(GIVEN REQUEST)
Leave the pictures out and quote every line from the start of the listing to the line with "bg.inputs[0].default_value = (0.95, 0.97, 1.0, 1);", inclusive.

(PROVIDED MATERIAL)
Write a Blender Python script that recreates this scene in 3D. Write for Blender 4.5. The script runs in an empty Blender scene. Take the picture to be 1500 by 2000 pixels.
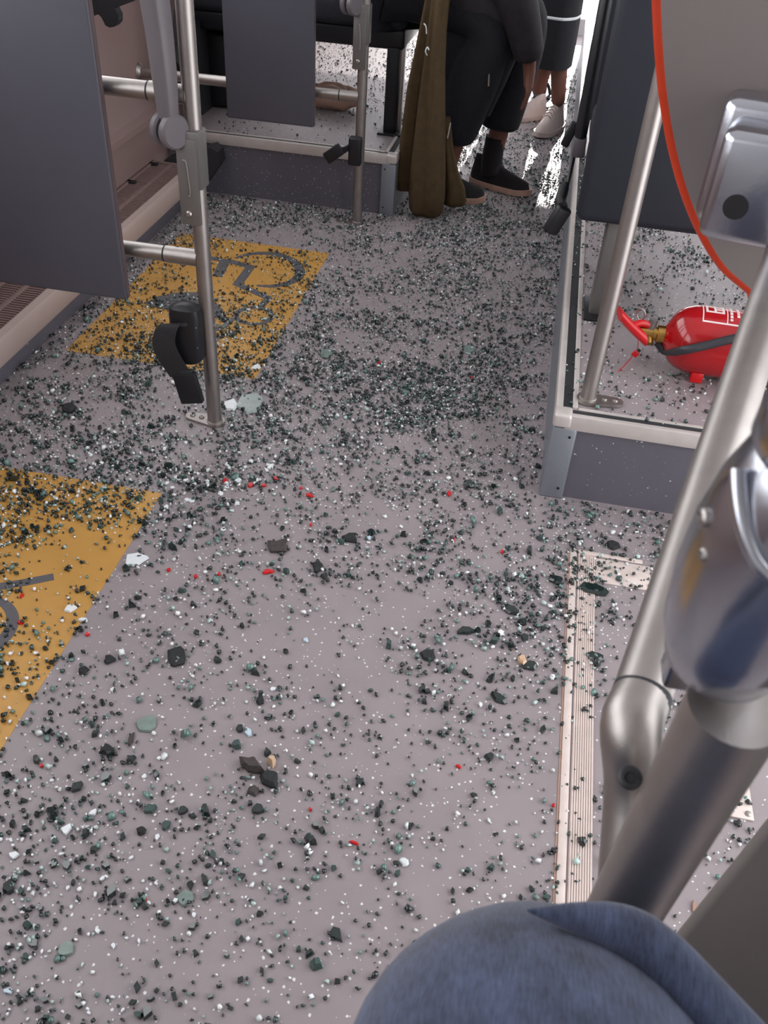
import bpy, bmesh, math, random
import numpy as np
from mathutils import Vector, Matrix

random.seed(7)
rng = np.random.default_rng(11)
sc = bpy.context.scene
COL = sc.collection

# ------------------------------------------------------------------ camera
CAM_H, FPX = 1.25, 1750.0
YAW, PITCH, ROLL = math.radians(-8.2), math.radians(-38.9), math.radians(4.2)
_d = Vector((math.sin(YAW)*math.cos(PITCH), math.cos(YAW)*math.cos(PITCH), math.sin(PITCH)))
_r0 = _d.cross(Vector((0, 0, 1))).normalized()
_u0 = _r0.cross(_d)
_r = math.cos(ROLL)*_r0 + math.sin(ROLL)*_u0
_u = -math.sin(ROLL)*_r0 + math.cos(ROLL)*_u0
CAM = Vector((0, 0, CAM_H))
cd = bpy.data.cameras.new('camera')
cd.sensor_fit = 'HORIZONTAL'; cd.sensor_width = 36.0; cd.lens = 36.0*FPX/1500.0
cd.clip_start = 0.02; cd.clip_end = 100
cd.dof.use_dof = True; cd.dof.focus_distance = 2.1; cd.dof.aperture_fstop = 22
cam = bpy.data.objects.new('camera', cd); COL.objects.link(cam)
m3 = Matrix((_r, _u, -_d)).transposed()
cam.matrix_world = Matrix.Translation(CAM) @ m3.to_4x4()
sc.camera = cam

# ------------------------------------------------------------------ light
EXPOSURE = -0.15
sc.view_settings.view_transform = 'Standard'
sc.view_settings.look = 'None'
sc.view_settings.gamma = 1.0
sc.view_settings.use_curve_mapping = False
sc.view_settings.exposure = EXPOSURE
w = bpy.data.worlds.new('world'); sc.world = w; w.use_nodes = True
bg = w.node_tree.nodes['Background']
bg.inputs[0].default_value = (0.95, 0.97, 1.0, 1); bg.inputs[1].default_value = 3.8

sun = bpy.data.lights.new('sun', 'SUN'); sun.energy = 5.5; sun.angle = math.radians(0.6)
sun.color = (1.0, 0.93, 0.88)
so = bpy.data.objects.new('sun', sun); COL.objects.link(so)
_el, _az = math.radians(16.5), math.radians(3)     # low, from the front of the bus
_sd = Vector((-math.sin(_az)*math.cos(_el), -math.cos(_az)*math.cos(_el), -math.sin(_el)))
so.rotation_euler = _sd.to_track_quat('-Z', 'Y').to_euler()

def portal(name, loc, direction, sx, sy):
    l = bpy.data.lights.new(name, 'AREA'); l.shape = 'RECTANGLE'; l.size = sx; l.size_y = sy
    l.cycles.is_portal = True
    o = bpy.data.objects.new(name, l); COL.objects.link(o); o.location = loc
    o.rotation_euler = Vector(direction).to_track_quat('-Z', 'Z').to_euler()
    return o
portal('portal_left', (-1.50, 2.75, 1.45), (1, 0, 0), 8.4, 1.1)
portal('portal_right', (1.24, 4.3, 1.45), (-1, 0, 0), 5.2, 1.1)
portal('portal_door', (1.24, 0.75, 1.05), (-1, 0, 0), 1.5, 2.1)
portal('portal_front', (-0.15, 7.05, 0.56), (0, -1, 0), 2.3, .92)

# ------------------------------------------------------------------ helpers
def ray(x, y):
    return _r*((x-750)/FPX) + _u*(-(y-1000)/FPX) + _d
def P(x, y, z=None, Y=None, X=None, d=None):
    """photo pixel -> world point on the plane z / Y / X, or at depth d"""
    r = ray(x, y)
    if z is not None: t = (z-CAM_H)/r.z
    elif Y is not None: t = Y/r.y
    elif X is not None: t = X/r.x
    else: t = d
    return CAM + r*t

def link(name, me, mat=None, parent=None, smooth=None):
    o = bpy.data.objects.new(name, me); COL.objects.link(o)
    if mat is not None:
        me.materials.clear(); me.materials.append(mat)
    if smooth is not None:
        for p in me.polygons: p.use_smooth = True
        me.set_sharp_from_angle(angle=math.radians(smooth))
    if parent is not None: o.parent = parent
    return o
def tag(o, label=None, cat=None, group=None, kind=None):
    if label: o['label'] = label
    if cat: o['category'] = cat
    if group: o['group'] = group
    if kind: o['kind'] = kind
    return o
def thing(name, label, cat, loc=(0, 0, 0), group=None):
    o = bpy.data.objects.new(name, None); COL.objects.link(o); o.empty_display_size = 0.05
    o.location = (0, 0, 0)
    return tag(o, label, cat, group)

class MB:
    """collects shapes (world coordinates) into one mesh"""
    def __init__(s): s.v = []; s.f = []
    def add(s, vs, fs):
        n = len(s.v); s.v += [tuple(p) for p in vs]; s.f += [tuple(i+n for i in f) for f in fs]; return s
    def bm(s, b):
        b.verts.index_update()
        r = s.add([v.co[:] for v in b.verts], [[v.index for v in f.verts] for f in b.faces]); b.free(); return r
    def box(s, lo, hi, bev=0.0, seg=2, M=None):
        b = bmesh.new(); bmesh.ops.create_cube(b, size=1)
        for v in b.verts:
            v.co = Vector([(lo[i]+hi[i])/2 + v.co[i]*(hi[i]-lo[i]) for i in range(3)])
        if bev > 0: bmesh.ops.bevel(b, geom=list(b.edges), offset=bev, segments=seg, profile=0.5, affect='EDGES')
        if M is not None: b.transform(M)
        return s.bm(b)
    def tube(s, pts, r, seg=20, cap=True, flat=None):
        """swept round (or elliptical: flat=(a,b,up)) section; r a number or one per point"""
        pts = [Vector(p) for p in pts]; n = len(pts)
        rs = r if isinstance(r, (list, tuple)) else [r]*n
        up = None; rings = []
        for i in range(n):
            t = (pts[min(i+1, n-1)]-pts[max(i-1, 0)]).normalized()
            if up is None:
                a = Vector((0, 0, 1)) if abs(t.z) < 0.9 else Vector((1, 0, 0))
                up = (a - t*a.dot(t)).normalized()
            else: up = (up - t*up.dot(t)).normalized()
            si = t.cross(up)
            rings.append([pts[i] + (up*math.cos(k*2*math.pi/seg) + si*math.sin(k*2*math.pi/seg))*rs[i] for k in range(seg)])
        return s.loft(rings, cap)
    def loft(s, rings, cap=True, closed=True):
        vs = [p for r in rings for p in r]; m = len(rings[0]); fs = []
        for i in range(len(rings)-1):
            for k in range(m if closed else m-1):
                a = i*m+k; b = i*m+(k+1) % m
                fs.append((a, b, b+m, a+m))
        if cap and closed:
            fs.append(tuple(range(m-1, -1, -1))); fs.append(tuple((len(rings)-1)*m+k for k in range(m)))
        return s.add(vs, fs)
    def lathe(s, prof, M, seg=32):
        """profile (radius, height) about local Z, placed by M"""
        rings = [[M @ Vector((max(r, 1e-5)*math.cos(k*2*math.pi/seg), max(r, 1e-5)*math.sin(k*2*math.pi/seg), h)) for k in range(seg)] for r, h in prof]
        return s.loft(rings, True)
    def prism(s, poly, ext):
        """polygon of 3D points extruded by vector ext"""
        e = Vector(ext); n = len(poly); a = [Vector(p) for p in poly]
        vs = a + [p+e for p in a]
        return s.add(vs, [tuple(range(n-1, -1, -1)), tuple(range(n, 2*n))] + [(k, (k+1) % n, n+(k+1) % n, n+k) for k in range(n)])
    def mesh(s, name):
        me = bpy.data.meshes.new(name); me.from_pydata(s.v, [], s.f)
        b = bmesh.new(); b.from_mesh(me); bmesh.ops.recalc_face_normals(b, faces=b.faces); b.to_mesh(me); b.free()
        return me
    def build(s, name, mat, parent=None, smooth=40):
        return link(name, s.mesh(name), mat, parent, smooth)

def axis_matrix(p, direction, up=(0, 0, 1)):
    z = Vector(direction).normalized(); a = Vector(up)
    if abs(z.dot(a)) > 0.95: a = Vector((0, 1, 0))
    x = (a - z*a.dot(z)).normalized(); y = z.cross(x)
    return Matrix.Translation(Vector(p)) @ Matrix((x, y, z)).transposed().to_4x4()

def bez(pts, n=24):
    """smooth Catmull-Rom through points"""
    pts = [Vector(p) for p in pts]; q = [2*pts[0]-pts[1]] + pts + [2*pts[-1]-pts[-2]]; out = []
    m = len(pts)-1
    for i in range(m):
        a, b, c, d = q[i:i+4]
        for k in range(max(2, n//m)):
            t = k/max(2, n//m)
            out.append(0.5*((2*b) + (c-a)*t + (2*a-5*b+4*c-d)*t*t + (3*b-a-3*c+d)*t**3))
    out.append(pts[-1]); return out

# ------------------------------------------------------------------ materials
def srgb(r, g, b):
    f = lambda c: (c/255/12.92) if c/255 <= 0.04045 else ((c/255+0.055)/1.055)**2.4
    return (f(r), f(g), f(b), 1)
def mat(name, col, rough=0.5, metal=0.0, spec=0.5, noise=None, bump=None, coat=0.0):
    """noise=(scale, amount) mottles the colour; bump=(scale, strength)"""
    m = bpy.data.materials.new(name); m.use_nodes = True; nt = m.node_tree; p = nt.nodes['Principled BSDF']
    p.inputs['Base Color'].default_value = col; p.inputs['Roughness'].default_value = rough
    p.inputs['Metallic'].default_value = metal; p.inputs['Specular IOR Level'].default_value = spec
    p.inputs['Coat Weight'].default_value = coat
    tc = None
    if noise or bump:
        tc = nt.nodes.new('ShaderNodeTexCoord')
    if noise:
        n = nt.nodes.new('ShaderNodeTexNoise'); n.inputs['Scale'].default_value = noise[0]; n.inputs['Detail'].default_value = 4
        nt.links.new(tc.outputs['Object'], n.inputs['Vector'])
        r = nt.nodes.new('ShaderNodeMapRange'); r.inputs['From Min'].default_value = 0.3; r.inputs['From Max'].default_value = 0.7
        r.inputs['To Min'].default_value = 1-noise[1]; r.inputs['To Max'].default_value = 1+noise[1]
        nt.links.new(n.outputs['Fac'], r.inputs['Value'])
        v = nt.nodes.new('ShaderNodeVectorMath'); v.operation = 'SCALE'; v.inputs[0].default_value = col[:3]
        nt.links.new(r.outputs['Result'], v.inputs['Scale']); nt.links.new(v.outputs['Vector'], p.inputs['Base Color'])
    if bump:
        n = nt.nodes.new('ShaderNodeTexNoise'); n.inputs['Scale'].default_value = bump[0]; n.inputs['Detail'].default_value = 3
        nt.links.new(tc.outputs['Object'], n.inputs['Vector'])
        b = nt.nodes.new('ShaderNodeBump'); b.inputs['Strength'].default_value = bump[1]; b.inputs['Distance'].default_value = 0.002
        nt.links.new(n.outputs['Fac'], b.inputs['Height']); nt.links.new(b.outputs['Normal'], p.inputs['Normal'])
    return m

def vinyl(name, base, fleck, scale, radius, share, rough=0.42, mott=0.06):
    """speckled safety vinyl: base colour with small chips in it"""
    m = bpy.data.materials.new(name); m.use_nodes = True; nt = m.node_tree; N = nt.nodes.new; L = nt.links.new
    p = nt.nodes['Principled BSDF']; p.inputs['Roughness'].default_value = rough
    tc = N('ShaderNodeTexCoord')
    nz = N('ShaderNodeTexNoise'); nz.inputs['Scale'].default_value = 260; L(tc.outputs['Object'], nz.inputs['Vector'])
    mx = N('ShaderNodeVectorMath'); mx.operation = 'MULTIPLY_ADD'; mx.inputs[1].default_value = (0.004,)*3
    L(nz.outputs['Color'], mx.inputs[0]); L(tc.outputs['Object'], mx.inputs[2])
    vo = N('ShaderNodeTexVoronoi'); vo.inputs['Scale'].default_value = scale; L(mx.outputs['Vector'], vo.inputs['Vector'])
    sp = N('ShaderNodeSeparateColor'); L(vo.outputs['Color'], sp.inputs['Color'])
    rad = N('ShaderNodeMath'); rad.operation = 'MULTIPLY'; rad.inputs[1].default_value = radius; L(sp.outputs['Green'], rad.inputs[0])
    lt = N('ShaderNodeMath'); lt.operation = 'LESS_THAN'; L(vo.outputs['Distance'], lt.inputs[0]); L(rad.outputs[0], lt.inputs[1])
    pk = N('ShaderNodeMath'); pk.operation = 'LESS_THAN'; pk.inputs[1].default_value = share; L(sp.outputs['Red'], pk.inputs[0])
    ml = N('ShaderNodeMath'); ml.operation = 'MULTIPLY'; L(lt.outputs[0], ml.inputs[0]); L(pk.outputs[0], ml.inputs[1])
    cr = N('ShaderNodeValToRGB'); cr.color_ramp.interpolation = 'CONSTANT'
    e = cr.color_ramp.elements; e[0].position = 0; e[0].color = fleck; e[1].position = 0.80; e[1].color = srgb(120, 118, 190)
    e2 = cr.color_ramp.elements.new(0.88); e2.color = srgb(190, 190, 195)
    L(sp.outputs['Blue'], cr.inputs['Fac'])
    n2 = N('ShaderNodeTexNoise'); n2.inputs['Scale'].default_value = 7; n2.inputs['Detail'].default_value = 5; L(tc.outputs['Object'], n2.inputs['Vector'])
    mr = N('ShaderNodeMapRange'); mr.inputs['From Min'].default_value = .3; mr.inputs['From Max'].default_value = .7
    mr.inputs['To Min'].default_value = 1-mott; mr.inputs['To Max'].default_value = 1+mott; L(n2.outputs['Fac'], mr.inputs['Value'])
    sv = N('ShaderNodeVectorMath'); sv.operation = 'SCALE'; sv.inputs[0].default_value = base[:3]; L(mr.outputs['Result'], sv.inputs['Scale'])
    mc = N('ShaderNodeMix'); mc.data_type = 'RGBA'; L(ml.outputs[0], mc.inputs[0]); L(sv.outputs['Vector'], mc.inputs[6]); L(cr.outputs['Color'], mc.inputs[7])
    L(mc.outputs[2], p.inputs['Base Color'])
    n3 = N('ShaderNodeTexNoise'); n3.inputs['Scale'].default_value = 380; L(tc.outputs['Object'], n3.inputs['Vector'])
    bp = N('ShaderNodeBump'); bp.inputs['Strength'].default_value = 0.25; bp.inputs['Distance'].default_value = 0.001
    L(n3.outputs['Fac'], bp.inputs['Height']); L(bp.outputs['Normal'], p.inputs['Normal'])
    return m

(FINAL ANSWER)
Write a Blender Python script that recreates this scene in 3D. Write for Blender 4.5. The script runs in an empty Blender scene. Take the picture to be 1500 by 2000 pixels.
import bpy, bmesh, math, random
import numpy as np
from mathutils import Vector, Matrix

random.seed(7)
rng = np.random.default_rng(11)
sc = bpy.context.scene
COL = sc.collection

# ------------------------------------------------------------------ camera
CAM_H, FPX = 1.25, 1750.0
YAW, PITCH, ROLL = math.radians(-8.2), math.radians(-38.9), math.radians(4.2)
_d = Vector((math.sin(YAW)*math.cos(PITCH), math.cos(YAW)*math.cos(PITCH), math.sin(PITCH)))
_r0 = _d.cross(Vector((0, 0, 1))).normalized()
_u0 = _r0.cross(_d)
_r = math.cos(ROLL)*_r0 + math.sin(ROLL)*_u0
_u = -math.sin(ROLL)*_r0 + math.cos(ROLL)*_u0
CAM = Vector((0, 0, CAM_H))
cd = bpy.data.cameras.new('camera')
cd.sensor_fit = 'HORIZONTAL'; cd.sensor_width = 36.0; cd.lens = 36.0*FPX/1500.0
cd.clip_start = 0.02; cd.clip_end = 100
cd.dof.use_dof = True; cd.dof.focus_distance = 2.1; cd.dof.aperture_fstop = 22
cam = bpy.data.objects.new('camera', cd); COL.objects.link(cam)
m3 = Matrix((_r, _u, -_d)).transposed()
cam.matrix_world = Matrix.Translation(CAM) @ m3.to_4x4()
sc.camera = cam

# ------------------------------------------------------------------ light
EXPOSURE = -0.15
sc.view_settings.view_transform = 'Standard'
sc.view_settings.look = 'None'
sc.view_settings.gamma = 1.0
sc.view_settings.use_curve_mapping = False
sc.view_settings.exposure = EXPOSURE
w = bpy.data.worlds.new('world'); sc.world = w; w.use_nodes = True
bg = w.node_tree.nodes['Background']
bg.inputs[0].default_value = (0.95, 0.97, 1.0, 1); bg.inputs[1].default_value = 3.8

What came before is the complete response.